Robert Scotellaro has been writing flash stories and novellas in micro since the 1970s, with Rolling Stone publishing many of his short poems from that period.  A divergent path for each genre led to Scotellaro being in the trenches with artists and staying true to that calling. The clarity of his voice is in full effect fifty years from that point, undiminished and sharper than most blades I have been cut by. His style see-saws, often in the same story (hell, sometimes the same sentence), between the chimerical and ho-hum everyday human fallibility that is before us, in us, everyday. His ability to bounce between flights of the mercurial and the blasé and put to paper the digested dirt and blood of each in his new book God in a Can is a gift for the weary reader. Your pals at Bamboo Dart Press celebrate the release of his latest out today which we are thrilled to be housing. I spoke with Robert about his new book and some of his previous paths just a few minutes ago, here it is. Bongos, please.


Your writing, for my money, has gotten better and stronger over the course of fifty years.  That is a rarity.  In conversation, you are one of the closest listeners I have ever encountered.  I wonder if this was a learned quality or something you worked on?  This must serve you well with the details in your writing.

Thank you.  I think “paying attention” is in the job description for a writer.  Close attention.  Getting out of one’s head long enough to provide space for new things to enter.  Can garner valuable elements that can be woven into future works.  Listening closely is something I’ve worked on over the years.  When you’re young it’s a bit harder to hear that tree full of songbirds as much as the one tweeting in your head.  I like that you mention “details.”  They can highlight/define/imply so much in a flash piece, and it helps immensely for a writer andsubsequently, a reader, to be receptive to them.

The brevity of your pieces allows for punchlines in the darkest of stories.  I wonder if this doesn’t come from the underground Comix scene of the late 60’s & early 70’s that you were in the maelstrom of, the ability to throw in a panel that flips the perspective of a story.  In your new book I could easily see Through the Wallpaper Roses or Mime with a Gun paneled out in a black and white pulp underground comix.

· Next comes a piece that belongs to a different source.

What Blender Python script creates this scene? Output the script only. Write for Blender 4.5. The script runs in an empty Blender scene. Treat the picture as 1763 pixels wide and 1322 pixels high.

The underground comix scene back then was a great source of connection with likeminded artistic souls from around the country converging in San Francisco.  It was a counterculture renaissance of sorts and humor (at times satire and dark humor) was a part of it along with the pot-addled brain blips.  I published two novellas in microfiction and a handful of tiny poetry books during that period.  But what would follow for me, quite naturally, was a kind of writing that employed a measure tragicomedy at times.  I think in many ways it is irony that plays a big role in my work.  A bit of humor/irony at a slant can offset the trajectory of a story from becoming too heavy-handed without dulling its edge—might even sharpen it.H

You did write a children’s book Daddy Fixed the Vacuum Cleaner which was illustrated by John Jones.  I love that it does not dumb down or patronize, that the writing is the same as it might be for any Robert Scotellaro work.  Was this piece written with the intention of it becoming an illustrated book?

Most often when I write (even when I wrote for children) I feel there is a cinematic/visual aspect to the work.  I would have loved to see my work back then presented in that way—cinematically.  I had two children’s books of humorous/lyrical poetry published in England.  They were lushly illustrated.  With my current work I enjoy doing it with words alone, but an animated story might be terrific.  Daddy Fixed…was originally a children’s poem that begged to be illustrated, so I sent it out as a picture book and it was picked up right away.  I don’t write for children anymore but it was gratifying to get feedback that there were a lot of kids out there getting a kick out of it.  I was told there were 20,000 copies printed, so that’s a lot of giggling kids.

In much the same way as the aforementioned, stage direction and cinematic styles are present in a number of your pieces, as is rhythm and music.  I read once that though you play no instrument, you have written a number of songs in your head.  Have you ever worked with musicians (besides playing bongos w/ Allen Ginsberg) or have plans in the future to do so?

I did play bongos on a small stage as Ginsberg recited his poetry, and that was exciting as hell, in no small part because I admired his work so profoundly.  But no, I’ve never had the chops to practice playing an instrument in any formal way.  As a kid I’d been beating out rhythms on everything from pots to tabletops.  My mom finally got the drift and bought me bongo drums one Christmas so I could drive her all the way nuts.  I have no plans to augment my meager musical efforts, save for some politicians out there I wouldn’t mind beating (conga-beating) some sense into.